I believe yes as model A allowed the ssl1 model to delay and then model B creates a new aro in the second half of the order ( as long as the ssl1 model can fulfill the requirements to shoot back.)
This sounds like a pretty relevant precedent, not that precedents count for anything in this ruleset.
There's a crucial difference. When you delay against a camo marker, that's using the Camo Marker's rules specifically to allow the delay. That's why you get locked into responding to it--you're playing by the Camo Marker's rules at that point. When you delay using Sixth Sense L1, you're not committing your ARO yet. So you're not locked into responding to any particular trooper yet. But that's largely irrelevant because... No, you can't. Because Trooper B is making an attack outside of your ZoC. That doesn't trigger the response clause in Sixth Sense Level 1. Multiple activating models and the whole "only one ARO" business doesn't mean that you get one collective ARO against all of the active models. It means that you don't get one ARO against each of them, and get at most one ARO against one of them. Trooper B has to satisfy both requirements because Sixth Sense says so: An enemy must be inside the user's Zone of Control. That enemy must declare an Attack against the user. The ARO delay part of Sixth Sense is poorly written, but also understood to be independent of the rest. You get to delay your ARO without being attacked, after all.

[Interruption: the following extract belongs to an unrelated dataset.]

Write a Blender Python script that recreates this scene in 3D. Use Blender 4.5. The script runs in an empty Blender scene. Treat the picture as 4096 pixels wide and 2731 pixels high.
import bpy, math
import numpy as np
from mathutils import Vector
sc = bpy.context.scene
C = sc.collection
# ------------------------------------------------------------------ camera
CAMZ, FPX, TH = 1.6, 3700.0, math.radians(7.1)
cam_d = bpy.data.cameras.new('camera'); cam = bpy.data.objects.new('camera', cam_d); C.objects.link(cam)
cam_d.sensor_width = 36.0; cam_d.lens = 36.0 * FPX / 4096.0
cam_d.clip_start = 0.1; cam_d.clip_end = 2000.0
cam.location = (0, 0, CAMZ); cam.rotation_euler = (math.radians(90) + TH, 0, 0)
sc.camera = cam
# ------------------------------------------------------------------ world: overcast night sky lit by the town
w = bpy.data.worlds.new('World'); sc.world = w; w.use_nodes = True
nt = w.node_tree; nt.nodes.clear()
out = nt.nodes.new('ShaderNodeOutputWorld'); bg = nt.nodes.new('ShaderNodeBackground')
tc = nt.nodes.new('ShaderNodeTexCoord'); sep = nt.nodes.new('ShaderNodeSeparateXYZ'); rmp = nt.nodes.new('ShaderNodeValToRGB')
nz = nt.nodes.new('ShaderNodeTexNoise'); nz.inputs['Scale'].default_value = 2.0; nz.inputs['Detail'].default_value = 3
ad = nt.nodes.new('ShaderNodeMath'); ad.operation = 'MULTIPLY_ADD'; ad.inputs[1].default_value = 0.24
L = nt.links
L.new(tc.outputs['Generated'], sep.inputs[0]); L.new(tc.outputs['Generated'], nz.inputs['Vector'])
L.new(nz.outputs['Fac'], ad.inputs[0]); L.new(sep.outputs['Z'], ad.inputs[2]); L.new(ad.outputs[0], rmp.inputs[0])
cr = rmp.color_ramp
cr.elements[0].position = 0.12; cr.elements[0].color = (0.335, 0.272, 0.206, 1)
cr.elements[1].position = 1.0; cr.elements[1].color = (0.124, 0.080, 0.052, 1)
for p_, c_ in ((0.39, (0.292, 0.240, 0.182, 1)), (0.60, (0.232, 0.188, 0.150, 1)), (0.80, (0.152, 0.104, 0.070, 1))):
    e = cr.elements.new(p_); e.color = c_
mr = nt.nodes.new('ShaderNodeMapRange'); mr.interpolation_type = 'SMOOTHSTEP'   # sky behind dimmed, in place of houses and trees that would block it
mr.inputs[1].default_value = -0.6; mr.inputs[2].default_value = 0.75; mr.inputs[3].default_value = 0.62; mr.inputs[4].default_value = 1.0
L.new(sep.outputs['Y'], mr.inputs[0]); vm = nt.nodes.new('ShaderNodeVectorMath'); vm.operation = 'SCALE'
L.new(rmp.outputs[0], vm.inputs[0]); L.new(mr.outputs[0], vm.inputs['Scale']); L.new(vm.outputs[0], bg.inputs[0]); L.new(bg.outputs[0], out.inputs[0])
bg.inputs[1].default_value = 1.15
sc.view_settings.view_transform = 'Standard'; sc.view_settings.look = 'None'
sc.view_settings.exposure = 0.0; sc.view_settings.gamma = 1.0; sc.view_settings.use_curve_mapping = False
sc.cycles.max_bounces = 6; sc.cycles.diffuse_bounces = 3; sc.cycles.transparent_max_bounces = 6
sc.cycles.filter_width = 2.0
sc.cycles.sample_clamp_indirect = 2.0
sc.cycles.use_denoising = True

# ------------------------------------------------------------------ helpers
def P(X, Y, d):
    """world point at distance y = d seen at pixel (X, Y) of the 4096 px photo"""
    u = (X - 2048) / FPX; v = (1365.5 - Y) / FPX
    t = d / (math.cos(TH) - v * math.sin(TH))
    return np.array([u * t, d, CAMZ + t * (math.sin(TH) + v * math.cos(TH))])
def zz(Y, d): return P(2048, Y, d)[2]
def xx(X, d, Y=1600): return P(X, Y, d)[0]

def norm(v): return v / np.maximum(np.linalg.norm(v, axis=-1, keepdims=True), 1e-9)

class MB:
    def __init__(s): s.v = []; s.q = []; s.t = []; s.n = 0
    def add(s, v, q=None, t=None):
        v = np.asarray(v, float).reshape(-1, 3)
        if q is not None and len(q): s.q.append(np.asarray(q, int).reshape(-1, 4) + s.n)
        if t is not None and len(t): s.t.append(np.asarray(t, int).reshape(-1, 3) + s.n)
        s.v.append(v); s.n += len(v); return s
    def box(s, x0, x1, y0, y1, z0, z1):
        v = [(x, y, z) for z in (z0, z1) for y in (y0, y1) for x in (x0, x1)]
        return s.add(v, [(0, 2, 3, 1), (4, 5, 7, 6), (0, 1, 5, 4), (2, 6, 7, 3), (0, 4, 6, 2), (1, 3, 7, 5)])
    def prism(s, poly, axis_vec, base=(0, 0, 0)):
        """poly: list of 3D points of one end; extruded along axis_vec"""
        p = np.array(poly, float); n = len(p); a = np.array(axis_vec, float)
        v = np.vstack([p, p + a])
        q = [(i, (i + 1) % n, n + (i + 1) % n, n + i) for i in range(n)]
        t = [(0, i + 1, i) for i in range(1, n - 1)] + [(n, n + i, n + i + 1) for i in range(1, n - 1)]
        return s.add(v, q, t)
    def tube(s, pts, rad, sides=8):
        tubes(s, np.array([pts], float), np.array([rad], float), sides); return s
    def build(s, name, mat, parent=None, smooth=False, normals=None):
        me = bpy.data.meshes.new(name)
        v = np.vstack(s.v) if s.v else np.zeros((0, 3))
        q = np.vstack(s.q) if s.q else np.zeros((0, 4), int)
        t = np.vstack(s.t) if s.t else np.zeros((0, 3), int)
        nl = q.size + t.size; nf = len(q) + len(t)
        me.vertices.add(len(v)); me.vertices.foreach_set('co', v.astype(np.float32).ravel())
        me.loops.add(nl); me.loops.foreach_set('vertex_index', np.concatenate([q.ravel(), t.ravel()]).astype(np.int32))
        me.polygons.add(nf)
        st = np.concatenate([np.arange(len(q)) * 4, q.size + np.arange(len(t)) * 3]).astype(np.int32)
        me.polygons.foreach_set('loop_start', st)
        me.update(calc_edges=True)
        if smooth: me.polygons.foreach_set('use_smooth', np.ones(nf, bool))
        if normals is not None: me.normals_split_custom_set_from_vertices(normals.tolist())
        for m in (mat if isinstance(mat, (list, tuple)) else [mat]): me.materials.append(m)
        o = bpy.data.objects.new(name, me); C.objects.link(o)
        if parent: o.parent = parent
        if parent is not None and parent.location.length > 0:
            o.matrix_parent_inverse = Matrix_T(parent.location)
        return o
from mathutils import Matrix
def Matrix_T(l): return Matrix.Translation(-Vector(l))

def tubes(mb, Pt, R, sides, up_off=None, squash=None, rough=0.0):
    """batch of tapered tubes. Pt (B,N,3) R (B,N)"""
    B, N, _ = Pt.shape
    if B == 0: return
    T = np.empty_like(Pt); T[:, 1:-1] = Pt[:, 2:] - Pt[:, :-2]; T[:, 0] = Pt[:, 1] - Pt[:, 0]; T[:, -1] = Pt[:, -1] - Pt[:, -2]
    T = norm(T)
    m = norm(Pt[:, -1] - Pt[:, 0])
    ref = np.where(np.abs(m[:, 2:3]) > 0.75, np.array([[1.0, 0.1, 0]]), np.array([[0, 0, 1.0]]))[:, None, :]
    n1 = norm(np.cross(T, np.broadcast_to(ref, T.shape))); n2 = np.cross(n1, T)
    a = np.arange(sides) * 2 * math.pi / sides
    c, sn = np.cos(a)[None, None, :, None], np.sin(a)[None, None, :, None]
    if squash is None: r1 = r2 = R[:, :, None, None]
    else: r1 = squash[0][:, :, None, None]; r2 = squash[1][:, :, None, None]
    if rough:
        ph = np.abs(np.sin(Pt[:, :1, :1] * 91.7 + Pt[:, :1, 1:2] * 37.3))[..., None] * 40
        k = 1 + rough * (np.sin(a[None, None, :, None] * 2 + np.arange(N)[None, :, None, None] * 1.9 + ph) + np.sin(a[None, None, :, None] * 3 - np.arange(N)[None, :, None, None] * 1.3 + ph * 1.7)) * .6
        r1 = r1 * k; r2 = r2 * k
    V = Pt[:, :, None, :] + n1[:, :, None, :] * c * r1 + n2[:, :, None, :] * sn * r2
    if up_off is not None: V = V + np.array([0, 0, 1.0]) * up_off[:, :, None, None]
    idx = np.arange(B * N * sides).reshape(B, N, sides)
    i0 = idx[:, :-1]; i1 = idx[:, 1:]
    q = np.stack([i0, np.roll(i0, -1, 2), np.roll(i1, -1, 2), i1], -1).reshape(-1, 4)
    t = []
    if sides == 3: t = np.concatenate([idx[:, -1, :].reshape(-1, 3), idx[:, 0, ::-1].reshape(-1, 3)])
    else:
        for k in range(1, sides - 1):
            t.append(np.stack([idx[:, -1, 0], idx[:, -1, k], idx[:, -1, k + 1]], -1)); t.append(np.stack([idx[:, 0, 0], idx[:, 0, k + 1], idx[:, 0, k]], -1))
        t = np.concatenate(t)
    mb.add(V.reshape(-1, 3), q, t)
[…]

I'm assuming there is LoS to Trooper "B" in the described situation. That would mean they normally get to ARO against trooper B, but not be able to delay against them due to ZoC. In all the situations where this would be happening "A" has to Declare the BS Attack (Fireteam, G:Synch, Coordinated Order) even if unable to actually do it (thus turning it into an Idle). In that situation the requirements are met. "In the Reactive Turn, Sixth Sense L1 allows its user to delay his ARO declaration until after the declaration of the second Short Skill of the enemy inside his Zone of Control." As we do not have any sort of ruling how SS works with multiple ARO units you would, at worst, be able to declare a ZoC (Rest, Change Face) ARO against "A". At best you would be able to shoot "B" as all the requirements of SSL1 are met (The enemy inside your ZoC has declared an Attack against the user, they all generate one ARO, which you can now delay against due to the Reactive clause of SSL1).
I don't think that's actually a foregone conclusion, for example, a pan O Auxilia could declare combi rifle shots at the SSL1 trooper while his Auxbot declares flamer with an entirely different target. In that case, even though a BS Attack is declared inside ZOC, it does not constitute "an attack against the user".
Good point. I was going off the example given which didn't bring other units into play than the 3 described. There are a lot more possibilities that could play out as you broaden the scope.